Sharon Greene's book, which apparently are a whole series of old timey pulp fantasy novels whose covers resemble the Conan pastiches, is like, nothing but pages and pages of women raping a man they captured, who is mad, because they interrupted his plans to go rape other women. I gave up after a few chapters. There was just NOTHING else going on.

Julie Cochrane's books are all co-authored by John Ringo, who has his own issues, but these are a spin-off/sequel to Ringo's Posleen War tetrology, following a young woman from that series who has grown up to be a secret agent assassin. Who gets close to her targets by methods I am SURE you can guess at by now. She falls in love with a guy she meets on a mission in the first book, marries him in secret because of their covert lifestyles, and can only visit him from time to time to maritally relate to one another and show him pictures of their kids. In like the third book or so, he makes an off-hand comment that indicates to her that he believes she is still using said methods in her operations, when in fact, she gave that up when she got (secretly) married, and flipped her shit when her sudden refusal to be a honey trap messed up her unit's entire operational philosophy, because they had come to rely on that tactic like a crutch. Anyway, her marital fidelity forced a complete overhaul of her organization's strategy (her GRANDFATHER is the team leader, with command responsibility for every one of the missions in which she was so used, BTW), and a decade into her marriage, her husband remains completely unaware that his wife has been faithful to him, but is totally understanding of the sacrifices he is assuming she is making for the cause. So, like her credited co-author, Cochrane is at least a self-aware pervert.

And now that I think about it, Robin Hobb's books included a scene where the hero tries to induce his girlfriend to have sex with him on a patch of gravel, and when she doesn't want to, she just makes him be on the bottom, instead of, oh, IDK, going ANYWHERE ELSE? They each have a bedroom, there are inns and a beach nearby, but they HAVE to do it on gravel, and argue about who has to be on the bottom? I don't even... what...

Kerr's books have sex, but not explicit, aside from an incest subplot in the first book, and evil gay sorcerors who were excised from later editions, and pretty tame compared to some people whose business relationship with HBO was a meeting of soulmates.

I haven't even read those books on which "True Blood" is based.

You know what?
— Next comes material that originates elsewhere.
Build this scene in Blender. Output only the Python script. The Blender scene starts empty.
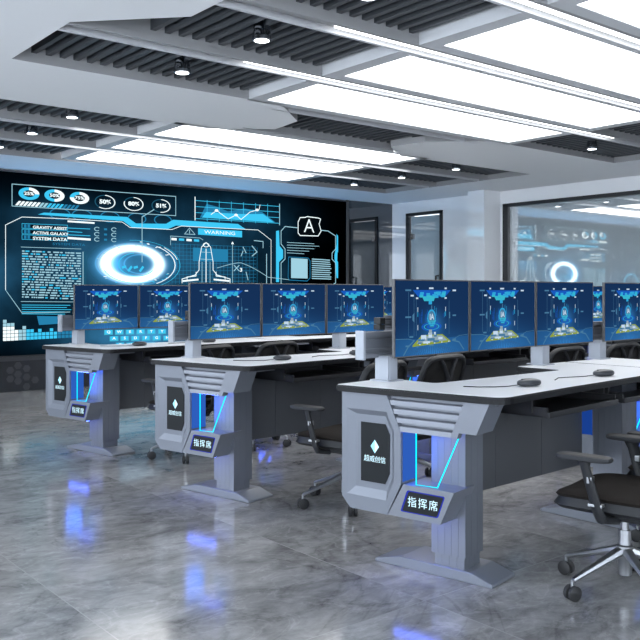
import bpy, bmesh, math, random
from mathutils import Vector, Matrix
random.seed(7)
PI = math.pi
S = bpy.context.scene
COL = S.collection
R = math.radians

# ------------------------------------------------------------------ helpers
def finish(name, bm, mats, parent=None, smooth=False):
    me = bpy.data.meshes.new(name)
    bmesh.ops.remove_doubles(bm, verts=bm.verts, dist=1e-6)
    bmesh.ops.recalc_face_normals(bm, faces=bm.faces)
    if smooth:
        for f in bm.faces: f.smooth = True
    bm.to_mesh(me); bm.free()
    for m in (mats if isinstance(mats, (list, tuple)) else [mats]): me.materials.append(m)
    o = bpy.data.objects.new(name, me); COL.objects.link(o)
    if parent is not None: o.parent = parent
    if smooth:
        try: me.set_sharp_from_angle(angle=R(40))
        except Exception: pass
    return o

def thing(name, label, cat, loc=(0, 0, 0), rz=0.0, group=None):
    o = bpy.data.objects.new(name, None); COL.objects.link(o)
    o.empty_display_size = .1
    o.location = loc; o.rotation_euler = (0, 0, rz)
    o['label'] = label; o['category'] = cat
    if group: o['group'] = group
    return o

def tag(o, label, cat, group=None):
    o['label'] = label; o['category'] = cat
    if group: o['group'] = group
    return o

def struct(o):
    o['kind'] = 'structure'; return o

def box(bm, a, b, bev=0.0, mi=0):
    x0, y0, z0 = a; x1, y1, z1 = b
    vs = [bm.verts.new((x, y, z)) for x in (x0, x1) for y in (y0, y1) for z in (z0, z1)]
    fs = [(0,1,3,2),(4,6,7,5),(0,4,5,1),(2,3,7,6),(0,2,6,4),(1,5,7,3)]
    F = [bm.faces.new([vs[i] for i in f]) for f in fs]
    for f in F: f.material_index = mi
    if bev > 0:
        es = list({e for f in F for e in f.edges})
        r = bmesh.ops.bevel(bm, geom=es, offset=bev, segments=2, affect='EDGES', profile=.7)
        for f in r['faces']: f.material_index = mi
    return F

def prism(bm, pts, fn, h0, h1, mi=0, bev=0):
    """pts 2-D outline; fn(a,b,h) -> xyz"""
    A = [bm.verts.new(fn(p[0], p[1], h0)) for p in pts]
    B = [bm.verts.new(fn(p[0], p[1], h1)) for p in pts]
    n = len(pts)
    F = [bm.faces.new(A), bm.faces.new(B[::-1])]
    for i in range(n):
        F.append(bm.faces.new([A[i], B[i], B[(i+1) % n], A[(i+1) % n]]))
    for f in F: f.material_index = mi
    if bev:
        es = list({e for f in F for e in f.edges})
        r = bmesh.ops.bevel(bm, geom=es, offset=bev, segments=1, affect='EDGES')
        for f in r['faces']: f.material_index = mi
    return F

XY = lambda a, b, h: (a, b, h)
UZ = lambda a, b, h: (h, a, b)          # outline in the local y/z plane, depth along x

def quadstrip(bm, outer, inner, fo, fi, mi=0):
    A = [bm.verts.new(fo(*p)) for p in outer]; B = [bm.verts.new(fi(*p)) for p in inner]
    n = len(A)
    for i in range(n):
        f = bm.faces.new([A[i], A[(i+1) % n], B[(i+1) % n], B[i]]); f.material_index = mi

def tube(bm, pts, r, seg=8, mi=0, closed=False):
    pts = [Vector(p) for p in pts]; n = len(pts); rings = []
    up = Vector((0, 0, 1))
    prev = None
    for i, p in enumerate(pts):
        if closed: d = pts[(i+1) % n] - pts[i-1]
        else: d = pts[min(i+1, n-1)] - pts[max(i-1, 0)]
        d.normalize()
        if prev is None:
            a = d.cross(up)
            if a.length < 1e-3: a = d.cross(Vector((1, 0, 0)))
        else:
            a = prev - d * prev.dot(d)
        a.normalize(); prev = a; b = d.cross(a)
        rr = r[i] if isinstance(r, (list, tuple)) else r
        if isinstance(rr, tuple): ra, rb = rr
        else: ra = rb = rr
        rings.append([bm.verts.new(p + a*ra*math.cos(2*PI*k/seg) + b*rb*math.sin(2*PI*k/seg)) for k in range(seg)])
    m = n if closed else n-1
    for i in range(m):
        A, B = rings[i], rings[(i+1) % n]
        for k in range(seg):
            f = bm.faces.new([A[k], A[(k+1) % seg], B[(k+1) % seg], B[k]]); f.material_index = mi
    if not closed:
        for f in (bm.faces.new(rings[0][::-1]), bm.faces.new(rings[-1])): f.material_index = mi

def lathe(bm, prof, M=None, seg=20, mi=0):
    M = M or Matrix.Identity(4); rings = []
    for r, z in prof:
        rings.append([bm.verts.new(M @ Vector((max(r, 1e-4)*math.cos(2*PI*k/seg), max(r, 1e-4)*math.sin(2*PI*k/seg), z))) for k in range(seg)])
    for A, B in zip(rings, rings[1:]):
        for k in range(seg):
            f = bm.faces.new([A[k], A[(k+1) % seg], B[(k+1) % seg], B[k]]); f.material_index = mi
    for q in (rings[0][::-1], rings[-1]):
        f = bm.faces.new(q); f.material_index = mi

def blob(bm, c, s, e1=.5, e2=.5, M=None, nu=24, nv=10, mi=0, warp=None):
    """super-ellipsoid"""
    M = M or Matrix.Identity(4)
    sg = lambda v, e: math.copysign(abs(v)**e, v)
    rows = []
    for j in range(nv+1):
        ph = -PI/2 + PI*j/nv
        row = []
        for i in range(nu):
            th = 2*PI*i/nu
            x = sg(math.cos(ph), e1)*sg(math.cos(th), e2); y = sg(math.cos(ph), e1)*sg(math.sin(th), e2); z = sg(math.sin(ph), e1)
            p = Vector((c[0]+s[0]*x, c[1]+s[1]*y, c[2]+s[2]*z))
            if warp: p = Vector(warp(p))
            row.append(bm.verts.new(M @ p))
        rows.append(row)
    for A, B in zip(rows, rows[1:]):
        for k in range(nu):
            f = bm.faces.new([A[k], A[(k+1) % nu], B[(k+1) % nu], B[k]]); f.material_index = mi

def fillet(pts, rad, n=5):
    out = []
    N = len(pts)
    for i, p in enumerate(pts):
        r = rad[i] if isinstance(rad, (list, tuple)) else rad
        P, A, B = Vector(p), Vector(pts[i-1]), Vector(pts[(i+1) % N])
        if r <= 0: out.append((P.x, P.y)); continue
        a = (A-P); b = (B-P); r2 = min(r, a.length*.45, b.length*.45)
        a = P + a.normalized()*r2; b = P + b.normalized()*r2
        for k in range(n+1):
            t = k/n; q = a*(1-t)**2 + P*2*t*(1-t) + b*t*t
            out.append((q.x, q.y))
    return out

def inset(pts, d):
    N = len(pts); area = sum(pts[i-1][0]*pts[i][1]-pts[i][0]*pts[i-1][1] for i in range(N))
    s = 1 if area > 0 else -1
    out = []
    for i in range(N):
        p0, p1, p2 = Vector(pts[i-1]), Vector(pts[i]), Vector(pts[(i+1) % N])
        e1 = (p1-p0).normalized(); e2 = (p2-p1).normalized()
        n1 = Vector((-e1.y, e1.x))*s; n2 = Vector((-e2.y, e2.x))*s
        m = n1+n2
        m = m / max(m.length_squared, .2) * 2
        q = p1 + m*d; out.append((q.x, q.y))
    return out

# ------------------------------------------------------------------ materials
def lin(c):
    return tuple(((v/255)/12.92 if v/255 <= .04045 else ((v/255+.055)/1.055)**2.4) for v in c)

def mat(name, col, rough=.5, metal=0.0, coat=0.0, spec=.5, noise=0.0, scale=40, bump=0.0):
    m = bpy.data.materials.new(name); m.use_nodes = True
    nt = m.node_tree; b = nt.nodes['Principled BSDF']
    b.inputs['Base Color'].default_value = (*col, 1); b.inputs['Roughness'].default_value = rough
    b.inputs['Metallic'].default_value = metal; b.inputs['Coat Weight'].default_value = coat
    b.inputs['Coat Roughness'].default_value = .04
    b.inputs['Specular IOR Level'].default_value = spec
    if noise or bump:
        tc = nt.nodes.new('ShaderNodeTexCoord'); n = nt.nodes.new('ShaderNodeTexNoise')
        n.inputs['Scale'].default_value = scale; n.inputs['Detail'].default_value = 4
        nt.links.new(tc.outputs['Object'], n.inputs['Vector'])
        if noise:
            mx = nt.nodes.new('ShaderNodeMix'); mx.data_type = 'RGBA'
            mx.inputs[6].default_value = (*[c*(1-noise) for c in col], 1)
            mx.inputs[7].default_value = (*[min(1, c*(1+noise)) for c in col], 1)
            nt.links.new(n.outputs['Fac'], mx.inputs[0]); nt.links.new(mx.outputs[2], b.inputs['Base Color'])
        if bump:
            bp = nt.nodes.new('ShaderNodeBump'); bp.inputs['Strength'].default_value = bump; bp.inputs['Distance'].default_value = .002
            nt.links.new(n.outputs['Fac'], bp.inputs['Height']); nt.links.new(bp.outputs['Normal'], b.inputs['Normal'])
    return m

def emat(name, col, st=1.0):
    m = bpy.data.materials.new(name); m.use_nodes = True
    nt = m.node_tree; nt.nodes.clear()
    e = nt.nodes.new('ShaderNodeEmission'); o = nt.nodes.new('ShaderNodeOutputMaterial')
    e.inputs[0].default_value = (*col, 1); e.inputs[1].default_value = st
    nt.links.new(e.outputs[0], o.inputs[0]); return m

def glossmix(name, col, fac, rough=.03, gcol=(1, 1, 1), drough=None):
    """polished glass cladding: a coloured body under a mirror-like face"""
    m = bpy.data.materials.new(name); m.use_nodes = True
    nt = m.node_tree; nt.nodes.clear()
    d = nt.nodes.new('ShaderNodeBsdfDiffuse'); g = nt.nodes.new('ShaderNodeBsdfGlossy')
    mx = nt.nodes.new('ShaderNodeMixShader'); o = nt.nodes.new('ShaderNodeOutputMaterial')
    lw = nt.nodes.new('ShaderNodeFresnel'); lw.inputs[0].default_value = 1.5
    ad = nt.nodes.new('ShaderNodeMath'); ad.operation = 'ADD'; ad.inputs[1].default_value = fac; ad.use_clamp = True
    nt.links.new(lw.outputs[0], ad.inputs[0]); nt.links.new(ad.outputs[0], mx.inputs[0])
    d.inputs[0].default_value = (*col, 1); g.inputs[0].default_value = (*gcol, 1); g.inputs['Roughness'].default_value = rough
    nt.links.new(d.outputs[0], mx.inputs[1]); nt.links.new(g.outputs[0], mx.inputs[2]); nt.links.new(mx.outputs[0], o.inputs[0])
    return m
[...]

People gave Robert Jordan a lot of crap for writing a series where he has three (or 4 or 5, depending on how you count) gorgeous women, most of whom are powerful and accomplished as well, fall for the main character, and induce him to have a polygamous relationship over his token protests, and one where the most powerful woman in the world is elected to office after ritually flashing the legislature, and the most powerful organization in world is made up of women, whose ceremonial promotions to rank take place in the nude, despite the lack of a male audience or male decision-making role in said organization. The feminists get all huffy saying "Why would women do this?" To which I have the answer: for the same reasons they write these damn books!